5. En estas palabras
del Sal. 2, 7 “la tradición católica constante y
unánime desde el tiempo de los apóstoles (Hch. 4,
27; 13, 33; Ap. 2, 27; 19, 15) ve una profecía
relativa directamente al Mesías” (Pirot), es decir,
al Verbo, no ya en
su generación eterna (Jn. 1, 1 ss.) sino en su
Humanidad santísima (cf. v. 2 ss.) glorificada a la
diestra del Padre (v. 3). Así lo vemos aplicado en
esos pasajes citados por Pirot, y lo confirma la
cita que añade el Apóstol:
“Él será mi
Hijo”, tomada de 2 Sam. 7, 14 y Sal. 88, 27. Cf.

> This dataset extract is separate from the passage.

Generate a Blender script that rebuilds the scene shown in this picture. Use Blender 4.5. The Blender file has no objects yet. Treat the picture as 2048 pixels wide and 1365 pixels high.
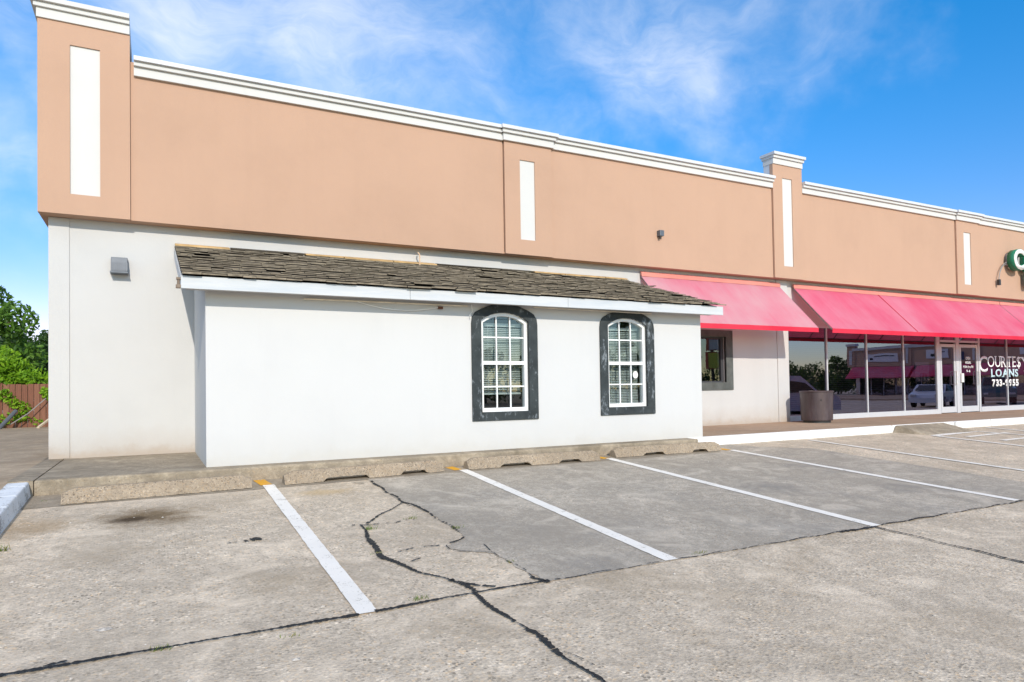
import bpy, bmesh, math, random
from mathutils import Vector, Matrix
R = math.radians
random.seed(7)
SC = bpy.context.scene
COL = SC.collection

# ------------------------------------------------------------------ camera (solved from the photograph's vanishing points)
F, CY = 1362.6, 751.0
YAW, PITCH, ROLL = R(27.783), R(1.209), R(-0.898)
EYE = 1.03
c_, s_ = math.cos(YAW), math.sin(YAW); cp, sp = math.cos(PITCH), math.sin(PITCH); cr, sr = math.cos(ROLL), math.sin(ROLL)
r0 = Vector((c_, -s_, 0)); z2 = Vector((-s_*sp, -c_*sp, cp)); fwd = Vector((s_*cp, c_*cp, sp))
right = r0*cr + z2*sr; up = -r0*sr + z2*cr
cam_d = bpy.data.cameras.new('camera'); cam = bpy.data.objects.new('camera', cam_d); COL.objects.link(cam)
m = Matrix.Identity(4)
for i in range(3):
    m[i][0] = right[i]; m[i][1] = up[i]; m[i][2] = -fwd[i]
m[2][3] = EYE
cam.matrix_world = m
cam_d.sensor_width = 36; cam_d.lens = F/2048*36; cam_d.shift_y = (CY-682.5)/2048; cam_d.clip_start = .05; cam_d.clip_end = 3000
SC.camera = cam

def ray(u, v): return right*((u-1024)/F) + up*(-(v-CY)/F) + fwd
def at(u, v, Y):                      # the point of the vertical plane Y = const seen at photo pixel (u, v)
    q = ray(u, v)*1.0; t = Y/q.y
    return Vector((q.x*t, Y, q.z*t+EYE))
def gz(y, x=0):                       # height of the sloping lot
    if y > 8.93: return 0.0
    if y > 1.5: return .068*(y-8.93)
    return .068*(1.5-8.93)
def G(u, v):                          # point of the lot surface seen at a photo pixel
    q = ray(u, v); a, b = .068, -.068*8.93
    t = (b-EYE)/(q.z-a*q.y)
    return Vector((q.x*t, q.y*t, q.z*t+EYE))

# ------------------------------------------------------------------ mesh helpers
class MB:
    def __init__(s): s.v = []; s.f = []; s.mi = []; s.cur = 0
    def quad(s, *p):
        n = len(s.v); s.v += [tuple(q) for q in p]; s.f.append(tuple(range(n, n+len(p)))); s.mi.append(s.cur); return s
    def box(s, x0, x1, y0, y1, z0, z1):
        n = len(s.v)
        s.v += [(x0,y0,z0),(x1,y0,z0),(x1,y1,z0),(x0,y1,z0),(x0,y0,z1),(x1,y0,z1),(x1,y1,z1),(x0,y1,z1)]
        for f in ((0,3,2,1),(4,5,6,7),(0,1,5,4),(1,2,6,5),(2,3,7,6),(3,0,4,7)):
            s.f.append(tuple(n+i for i in f)); s.mi.append(s.cur)
        return s
    def hexa(s, b, t):                # 4 bottom corners (ccw from above), 4 top corners
        n = len(s.v); s.v += [tuple(q) for q in list(b)+list(t)]
        for f in ((0,3,2,1),(4,5,6,7),(0,1,5,4),(1,2,6,5),(2,3,7,6),(3,0,4,7)):
            s.f.append(tuple(n+i for i in f)); s.mi.append(s.cur)
        return s
    def prism(s, pts, d):             # polygon extruded along vector d
        n = len(s.v); k = len(pts); d = Vector(d)
        s.v += [tuple(p) for p in pts] + [tuple(Vector(p)+d) for p in pts]
        s.f.append(tuple(range(n, n+k))); s.f.append(tuple(range(n+2*k-1, n+k-1, -1))); s.mi += [s.cur]*2
        for i in range(k):
            j = (i+1) % k; s.f.append((n+i, n+j, n+k+j, n+k+i)); s.mi.append(s.cur)
        return s
    def ring(s, outer, inner, d):     # closed band between two outlines with equal counts, extruded by d
        n = len(s.v); k = len(outer); d = Vector(d)
        for L in (outer, inner): s.v += [tuple(p) for p in L]
        for L in (outer, inner): s.v += [tuple(Vector(p)+d) for p in L]
        for i in range(k):
            j = (i+1) % k
            for f in ((i,j,k+j,k+i), (2*k+j,2*k+i,3*k+i,3*k+j), (j,i,2*k+i,2*k+j), (k+i,k+j,3*k+j,3*k+i)):
                s.f.append(tuple(n+q for q in f)); s.mi.append(s.cur)
        return s
    def tube(s, pts, r, n=8, cap=True, r2=None):
        pts = [Vector(p) for p in pts]; base = len(s.v); L = len(pts)
        for i, p in enumerate(pts):
            d = (pts[min(i+1, L-1)]-pts[max(i-1, 0)]).normalized()
            a = d.orthogonal().normalized() if i == 0 else (a - d*a.dot(d)).normalized()
            b = d.cross(a)
            rr = r if r2 is None else r+(r2-r)*i/(L-1)
            for k in range(n):
                t = 2*math.pi*k/n; s.v.append(tuple(p+a*(rr*math.cos(t))+b*(rr*math.sin(t))))
        for i in range(L-1):
            for k in range(n):
                q = (k+1) % n
                s.f.append((base+i*n+k, base+i*n+q, base+(i+1)*n+q, base+(i+1)*n+k)); s.mi.append(s.cur)
        if cap:
            s.f.append(tuple(base+k for k in reversed(range(n)))); s.f.append(tuple(base+(L-1)*n+k for k in range(n))); s.mi += [s.cur]*2
        return s
    def lathe(s, prof, c, n=40):      # profile of (radius, z) about a vertical axis through c
        base = len(s.v)
        for (r, z) in prof:
            for k in range(n):
                t = 2*math.pi*k/n; s.v.append((c[0]+r*math.cos(t), c[1]+r*math.sin(t), c[2]+z))
        for i in range(len(prof)-1):
            for k in range(n):
                q = (k+1) % n
                s.f.append((base+i*n+k, base+i*n+q, base+(i+1)*n+q, base+(i+1)*n+k)); s.mi.append(s.cur)
        return s
    def build(s, name, mats, parent=None, bevel=0, smooth=False, seg=2, fix=True):
        me = bpy.data.meshes.new(name); me.from_pydata(s.v, [], s.f)
        if not isinstance(mats, (list, tuple)): mats = [mats]
        for q in mats: me.materials.append(q)
        if len(mats) > 1: me.polygons.foreach_set('material_index', s.mi)
        if fix:
            b = bmesh.new(); b.from_mesh(me); bmesh.ops.recalc_face_normals(b, faces=b.faces); b.to_mesh(me); b.free()
        o = bpy.data.objects.new(name, me); COL.objects.link(o)
        if parent: o.parent = parent
        if bevel:
            bv = o.modifiers.new('bevel', 'BEVEL'); bv.width = bevel; bv.segments = seg; bv.limit_method = 'ANGLE'; bv.angle_limit = R(40)
        if smooth:
            me.polygons.foreach_set('use_smooth', [True]*len(me.polygons))
            try: me.set_sharp_from_angle(angle=R(38))
            except Exception: pass
        return o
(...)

5, 5; Rm. 1, 2 ss. y notas.
6. S. Pablo
interpreta este v. del Sal. 96, 7 refiriéndose al
triunfo de Cristo en la Parusía, cuando el Padre le
introduzca de nuevo en este mundo. Cf. 2, 5-8. Como
Sal. 44, 3 ss.; 71, 11; 109, 3,
etc., es éste uno de los pasajes de más inefable
gozo para el espíritu creyente que, colmado por su
“dichosa esperanza” (Tt. 2, 13), pone los ojos en
Jesús (3, 1; 12, 2) y piensa despacio en lo que
significará verlo de veras aclamado y glorificado
para siempre –como en vano esperaríamos verlo en
“este siglo malo” (Ga. 1, 4 y nota)– a ese Salvador,
tan identificado en su primera venida con el dolor
(Is. 53, 3) y la humillación (Fil. 2, 7 s.), que nos
cuesta concebirlo glorioso. ¡Y lo será tanto más
cuanto menos lo fue antes! Véase Fil. 2, 9; Ap. 5,
9; 1 Pe. 1, 11; Sal. 109, 7.
7. Cf. Sal. 103, 4,
tomado, como todas las citas que hace S. Pablo, de
la versión griega de los LXX.
8 s. Esta cita
constituye un valioso testimonio de la realeza de
Jesucristo. Está
tomada del Sal. 44, 7
s., para cuya interpretación es un documento
preciosísimo, pues muestra que quien habla en este
S., es el Padre Celestial dirigiéndose a Jesús.
10 ss. Cf. Sal. 101, 26-28; Is. 34, 4; Ap. 6, 14; 20, 11; Hb. 2, 8; 10,
13; Mt. 22, 44; Sal. 109, 1; 1 Co. 15, 25; Ef. 1, 22.